A parlay is the North American name for what British bettors call an accumulator — a single bet combining multiple selections (called "legs") where all must win. Each leg's return rolls onto the next, with odds multiplying across the whole bet. A parlay pays significantly more than the same selections bet individually, but one losing leg eliminates the entire bet.
Parlay mechanics: stake × Odds1 × Odds2 × Odds3 × ... = total return. A three-team parlay on NBA games at -110 each (approximately 1.909 decimal) gives combined odds of 1.909³ ≈ 6.97. A $10 three-team parlay returns approximately $69.70 if all three games go your way.
Parlay odds vs true odds: sportsbooks offer slightly less than the mathematically correct parlay odds due to the margin on each leg. American sportsbooks often use a fixed parlay payout table rather than calculating exact multiplied odds, sometimes making the margin worse at larger leg counts.
Teaser bets are a variant of parlays where you move the point spread in your favour (e.g. by 6 points in NFL) in exchange for lower combined odds. They are popular in football and basketball betting.
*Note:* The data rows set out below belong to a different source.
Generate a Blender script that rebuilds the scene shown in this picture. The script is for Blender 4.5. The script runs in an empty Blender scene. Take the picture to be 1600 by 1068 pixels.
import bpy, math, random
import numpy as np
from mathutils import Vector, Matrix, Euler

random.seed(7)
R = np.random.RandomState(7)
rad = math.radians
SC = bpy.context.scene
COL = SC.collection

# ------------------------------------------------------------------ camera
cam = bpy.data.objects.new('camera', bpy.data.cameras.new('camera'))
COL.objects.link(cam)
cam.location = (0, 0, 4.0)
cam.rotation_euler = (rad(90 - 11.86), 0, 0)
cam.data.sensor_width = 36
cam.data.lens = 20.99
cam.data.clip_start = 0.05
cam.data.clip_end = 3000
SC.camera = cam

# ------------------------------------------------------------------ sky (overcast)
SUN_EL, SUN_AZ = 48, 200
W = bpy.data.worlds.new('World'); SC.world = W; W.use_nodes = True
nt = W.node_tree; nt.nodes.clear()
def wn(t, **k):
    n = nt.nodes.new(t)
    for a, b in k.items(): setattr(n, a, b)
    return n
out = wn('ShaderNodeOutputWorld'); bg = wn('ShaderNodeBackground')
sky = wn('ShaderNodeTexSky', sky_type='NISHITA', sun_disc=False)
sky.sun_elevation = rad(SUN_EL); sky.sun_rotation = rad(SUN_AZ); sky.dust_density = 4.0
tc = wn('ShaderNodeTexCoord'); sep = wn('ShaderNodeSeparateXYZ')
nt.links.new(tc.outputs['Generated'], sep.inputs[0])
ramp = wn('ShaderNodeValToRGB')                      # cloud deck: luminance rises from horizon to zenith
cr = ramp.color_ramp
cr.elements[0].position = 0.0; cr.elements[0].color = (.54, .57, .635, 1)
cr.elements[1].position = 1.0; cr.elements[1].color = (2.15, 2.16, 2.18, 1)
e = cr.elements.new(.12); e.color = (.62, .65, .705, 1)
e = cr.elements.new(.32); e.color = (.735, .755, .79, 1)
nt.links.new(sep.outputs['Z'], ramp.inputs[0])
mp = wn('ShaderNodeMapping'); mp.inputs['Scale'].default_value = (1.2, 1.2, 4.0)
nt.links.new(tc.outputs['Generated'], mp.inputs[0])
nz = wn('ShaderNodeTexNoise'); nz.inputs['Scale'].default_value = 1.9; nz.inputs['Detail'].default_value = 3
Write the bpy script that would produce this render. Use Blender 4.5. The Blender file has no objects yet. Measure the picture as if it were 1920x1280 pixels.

Same-Game Parlays (SGP) combine markets from a single game — equivalent to bet builders in European sports betting. Correlation between legs (e.g. a quarterback throwing touchdowns and the team covering the spread) means SGP odds are often less favourable than they appear.
Example
NFL Sunday: you parlay the Chiefs -3.5 (-110), Eagles -1.5 (-115), and Bills +7.5 (-110). All three bets must cover. If all three cover, a $20 parlay at these odds returns approximately $130-$140. If the Bills fail to cover by the spread, the entire parlay loses, even though the other two bets were correct.